Etre au coeur de l'action avec lui est très agréable
Plus je te lis, plus je me dis que cette histoire ne peut que plaire aux enfants.
A bientôt
Laure Imésio
Posté le 08/01/2022
Coucou
Merci d'être toujours au rendez-vous. J'espère que cette histoire pourra plaire à des enfants, même s'ils ne connaissent pas toutes les références. A bientôt. Bonne inspiration.
Hortense
Posté le 19/11/2021
Excellent chapitre, clair et fluide. L'alternance de l'histoire et des impressions du petit Merlin est bien dosée. Tout s'éclaire à présent, on est au cœur du problème, reste à savoir comment le jeune Merlin va se tirer de cet imbroglio.

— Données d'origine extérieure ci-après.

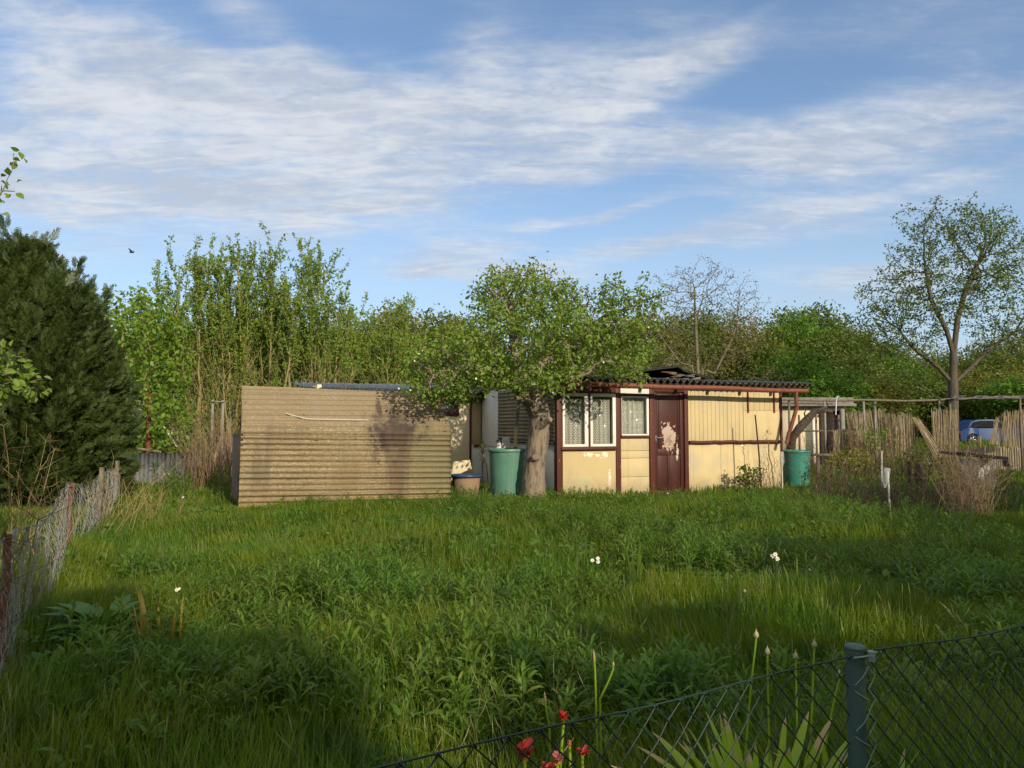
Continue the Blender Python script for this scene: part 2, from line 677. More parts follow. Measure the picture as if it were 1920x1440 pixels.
def HU(px, py, w=0.0):
    """local (u, z) of the hut's upright plane at depth w seen at a point of the photograph"""
    r = np.array(ray(px, py))
    o = np.array((0, 0, CAM_Z))
    pl = HA + ey * w
    t = ((pl - o) @ ey) / (r @ ey)
    q = o + r * t
    return float((q - HA) @ ex), float(q[2])


def HW(u, w, z):
    return HA + ex * u + ey * w + np.array((0, 0, z))


brown = (0.088, 0.025, 0.017)
m_brown = mat('brown_paint', brown, [dict(s=(6, 6, 1.2), lo=0.5, hi=0.75, c=(0.07, 0.018, 0.013)), dict(s=(26, 26, 7), lo=0.67, hi=0.70, c=(0.42, 0.30, 0.24), f=0.8),
                                       dict(s=60.0, lo=0.70, hi=0.74, c=(0.35, 0.22, 0.18), f=0.6)], rough=0.55, bump=((30, 30, 6), 0.35, 0.004))
m_door = mat('door_paint', (0.056, 0.016, 0.012), [dict(s=(5, 5, 1.2), lo=0.5, hi=0.75, c=(0.038, 0.011, 0.009)),
             dict(k='blob', at=(0.40, 0, 1.27), size=(0.32, 9, 0.46), s=8.0, amt=1.9, lo=0.40, hi=0.44, c=(0.46, 0.36, 0.29)),
             dict(k='blob', at=(0.40, 0, 1.18), size=(0.30, 9, 0.36), s=22.0, amt=2.4, lo=0.72, hi=0.76, c=(0.30, 0.22, 0.18)),
             dict(k='blob', at=(0.60, 0, 0.92), size=(0.07, 9, 0.40), s=16.0, amt=1.6, lo=0.55, hi=0.6, c=(0.5, 0.42, 0.36)),
             dict(s=(34, 34, 9), lo=0.70, hi=0.73, c=(0.36, 0.26, 0.22), f=0.7)], rough=0.5, bump=((30, 30, 7), 0.35, 0.004))
yel = (0.51, 0.405, 0.215)
m_yellow = mat('yellow_render', yel, [dict(s=2.2, lo=0.42, hi=0.7, c=(0.50, 0.41, 0.24), f=0.8), dict(k='blob', at=(0.55, 0, 0.35), size=(0.5, 9, 0.45), s=3.0, amt=1.2, lo=0.35, hi=0.9, c=(0.45, 0.46, 0.30), f=0.7),
               dict(k='blob', at=(0.95, 0, 0.92), size=(0.75, 9, 0.13), s=9.0, amt=2.6, lo=0.70, hi=0.75, c=(0.80, 0.73, 0.58)),
               dict(k='blob', at=(1.22, 0, 0.42), size=(0.06, 9, 0.28), s=9.0, amt=1.4, lo=0.35, hi=0.45, c=(0.80, 0.74, 0.6)),
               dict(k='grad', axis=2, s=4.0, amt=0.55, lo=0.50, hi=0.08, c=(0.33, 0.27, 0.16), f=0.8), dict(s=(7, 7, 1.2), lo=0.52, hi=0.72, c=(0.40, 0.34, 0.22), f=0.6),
               dict(s=38.0, lo=0.66, hi=0.72, c=(0.34, 0.27, 0.16), f=0.55)], rough=0.9, bump=(40.0, 0.35, 0.006))
m_yplain = mat('yellow_board', (0.57, 0.455, 0.245), [dict(s=1.6, lo=0.4, hi=0.7, c=(0.47, 0.40, 0.26), f=0.9), dict(s=(11, 11, 0.6), lo=0.5, hi=0.75, c=(0.44, 0.35, 0.20), f=0.7), dict(k='blob', at=(3.2, 0, 0.75), size=(0.7, 9, 0.5), s=2.5, amt=1.2, lo=0.2, hi=0.8, c=(0.42, 0.38, 0.28), f=0.7),
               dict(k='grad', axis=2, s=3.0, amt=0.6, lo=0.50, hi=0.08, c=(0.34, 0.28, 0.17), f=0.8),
               dict(k='blob', at=(3.97, 0, 1.13), size=(0.13, 9, 0.10), s=11.0, amt=1.2, lo=0.45, hi=0.5, c=(0.86, 0.8, 0.68)),
               dict(k='blob', at=(4.72, 0, 1.08), size=(0.08, 9, 0.07), s=14.0, amt=1.2, lo=0.5, hi=0.55, c=(0.86, 0.8, 0.68)),
               dict(s=30.0, lo=0.68, hi=0.74, c=(0.40, 0.30, 0.16), f=0.4)], rough=0.85, bump=((30, 30, 5), 0.25, 0.004))
m_white = mat('white_paint', (0.74, 0.72, 0.66), [dict(s=(20, 20, 6), lo=0.62, hi=0.72, c=(0.40, 0.33, 0.25), f=0.8), dict(s=3.0, lo=0.45, hi=0.7, c=(0.66, 0.62, 0.53), f=0.7)], rough=0.6, bump=((40, 40, 10), 0.25, 0.003))
m_board = mat('grey_white_board', (0.70, 0.69, 0.65), [dict(s=1.5, lo=0.4, hi=0.7, c=(0.58, 0.57, 0.52)), dict(s=(8, 8, 1), lo=0.55, hi=0.8, c=(0.44, 0.43, 0.37), f=0.6)], rough=0.85, bump=(30.0, 0.2))
m_cream = mat('cream_wall', (0.76, 0.66, 0.45), [dict(s=2.0, lo=0.4, hi=0.7, c=(0.68, 0.58, 0.39)), dict(s=30.0, lo=0.62, hi=0.7, c=(0.40, 0.32, 0.2), f=0.5)], rough=0.9, bump=(35.0, 0.3))
m_asb = mat('weathered_asbestos', (0.21, 0.20, 0.18), [dict(s=4.0, lo=0.4, hi=0.7, c=(0.12, 0.115, 0.10)), dict(s=26.0, lo=0.55, hi=0.7, c=(0.20, 0.20, 0.17), f=0.7), dict(s=11.0, lo=0.62, hi=0.7, c=(0.07, 0.075, 0.03))], rough=0.95, bump=(50.0, 0.5))
m_bluegrey = mat('blue_grey_sheet', (0.12, 0.15, 0.19), [dict(s=3.0, lo=0.4, hi=0.7, c=(0.075, 0.09, 0.11)), dict(s=14.0, lo=0.6, hi=0.7, c=(0.07, 0.08, 0.08))], rough=0.6)
m_gutter = mat('red_brown_plastic', (0.19, 0.065, 0.038), [dict(s=6.0, lo=0.45, hi=0.7, c=(0.13, 0.045, 0.03)), dict(s=(8, 8, 8), lo=0.62, hi=0.7, c=(0.12, 0.05, 0.035), f=0.7)], rough=0.45)
m_tar = mat('tar_felt', (0.022, 0.020, 0.020), [dict(s=8.0, lo=0.5, hi=0.7, c=(0.04, 0.035, 0.032))], rough=0.9, bump=(20.0, 0.6))
m_tile = mat('broken_tile', (0.20, 0.085, 0.05), [dict(s=7.0, lo=0.45, hi=0.65, c=(0.12, 0.10, 0.09))], rough=0.9, bump=(20.0, 0.6))
m_dark = mat('dark_wood', (0.045, 0.026, 0.018), [dict(s=(20, 20, 4), lo=0.5, hi=0.75, c=(0.085, 0.05, 0.035))], rough=0.9, bump=((30, 30, 6), 0.5))
m_metal = mat('dull_metal', (0.45, 0.44, 0.41), rough=0.35, metallic=0.8)
m_dim = mat('dark_interior', (0.03, 0.028, 0.025), rough=1.0)


def lace(name, cell, kind):
    m = bpy.data.materials.new(name)
    m.use_nodes = True
    t = NT(m.node_tree)
    co = t.n('ShaderNodeTexCoord').outputs['Object']
    if kind == 'hex':
        sp = t.n('ShaderNodeSeparateXYZ')
        t.l(co, sp.inputs[0])
        # hexagonal net: two interleaved lattices of rings
        def lat(ox, oz):
            a = t.math('PINGPONG', t.math('ADD', sp.outputs[0], 50 + ox), cell / 2)
            b = t.math('PINGPONG', t.math('ADD', sp.outputs[2], 50 + oz), cell * 0.866)
            return t.math('SQRT', t.math('ADD', t.math('POWER', a, 2.0), t.math('POWER', b, 2.0)))
        d = t.math('MINIMUM', lat(0, 0), lat(cell / 2, cell * 0.866))
        hole = t.mapr(d, cell * 0.42, cell * 0.34)
        dot = t.mapr(d, cell * 0.13, cell * 0.09)
        hole = t.math('SUBTRACT', hole, dot, clamp=True)
    else:
        br = t.n('ShaderNodeTexBrick')
        br.inputs['Scale'].default_value = 1.0
        br.inputs['Brick Width'].default_value = cell * 1.6
        br.inputs['Row Height'].default_value = cell * 0.62
        br.inputs['Mortar Size'].default_value = cell * 0.17
        mp = t.mapping(co, rot=(R(90), 0, 0))
        t.l(mp, br.inputs['Vector'])
        hole = t.math('SUBTRACT', 1.0, br.outputs['Fac'])
        hole = t.math('MULTIPLY', hole, t.mapr(t.noise(co, 24.0, 2), 0.35, 0.5))
    p = t.n('ShaderNodeBsdfPrincipled')
    p.inputs['Base Color'].default_value = (0.52, 0.53, 0.45, 1)
    p.inputs['Roughness'].default_value = 0.9
    tr = t.n('ShaderNodeBsdfTransparent')
    mx = t.n('ShaderNodeMixShader')
    t.l(t.math('MULTIPLY', hole, 0.62 if kind == 'hex' else 0.75), mx.inputs[0])
    t.l(p.outputs[0], mx.inputs[1])
    t.l(tr.outputs[0], mx.inputs[2])
    o = t.n('ShaderNodeOutputMaterial')
    t.l(mx.outputs[0], o.inputs['Surface'])
    return m


m_lace = lace('lace_curtain', 0.040, 'hex')
m_lace2 = lace('woven_curtain', 0.040, 'brick')
m_glass = bpy.data.materials.new('window_glass')
m_glass.use_nodes = True
t = NT(m_glass.node_tree)
gl = t.n('ShaderNodeBsdfGlossy')
gl.inputs['Roughness'].default_value = 0.04
tr = t.n('ShaderNodeBsdfTransparent')
mx = t.n('ShaderNodeMixShader')
fr = t.n('ShaderNodeLayerWeight')
fr.inputs['Blend'].default_value = 0.5
t.l(t.math('ADD', 0.05, t.math('MULTIPLY', t.math('POWER', fr.outputs['Facing'], 4.0), 0.6)), mx.inputs[0])
t.l(tr.outputs[0], mx.inputs[1])
t.l(gl.outputs[0], mx.inputs[2])
oo = t.n('ShaderNodeOutputMaterial')
t.l(mx.outputs[0], oo.inputs['Surface'])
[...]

Juste deux suggestions à méditer :
- Il ne ressemblait pas au personnage de ses livres d’enfant : je rappellerai juste qu'il s'agit de Merlin ou de l'enchanteur pour éviter la confusion.
- Mais à quoi ressemblait-il vraiment ? Ressemblait-il vraiment à cela ? Comme tu viens de le décrire, il me semble que souligner le doute est plus en résonnance avec la phrase suivante.

A très bientôt
Laure Imésio
Posté le 22/12/2021
Bonjour Hortense,
Ravie que ce soit plus clair (ouf!), avec les vacances je vais pouvoir me replonger dans l'écriture et la lecture. A bientôt.
Romanticgirl
Posté le 17/11/2021
Bonjour Laure,
C'est un joli chapitre. Le portrait de Merlin qui n'est plus le vieil homme que l'on connaît est intéressant, tout comme la rivière qui permet l'évasion. Tu expliques comment les personnages de l'histoire sont la réincarnation des figures légendaires. C'est une bonne idée de l'avoir expliqué dans ce chapitre car j'étais justement en train de me demander comment cette mutatio était possible ;)
A bientôt !
Laure Imésio
Posté le 08/01/2022
Bonsoir Romanticgirl,
Merci encore une fois pour tes remarques bienveillantes et tes encouragements, ça fait du bien. A bientôt dans nos lectures croisées.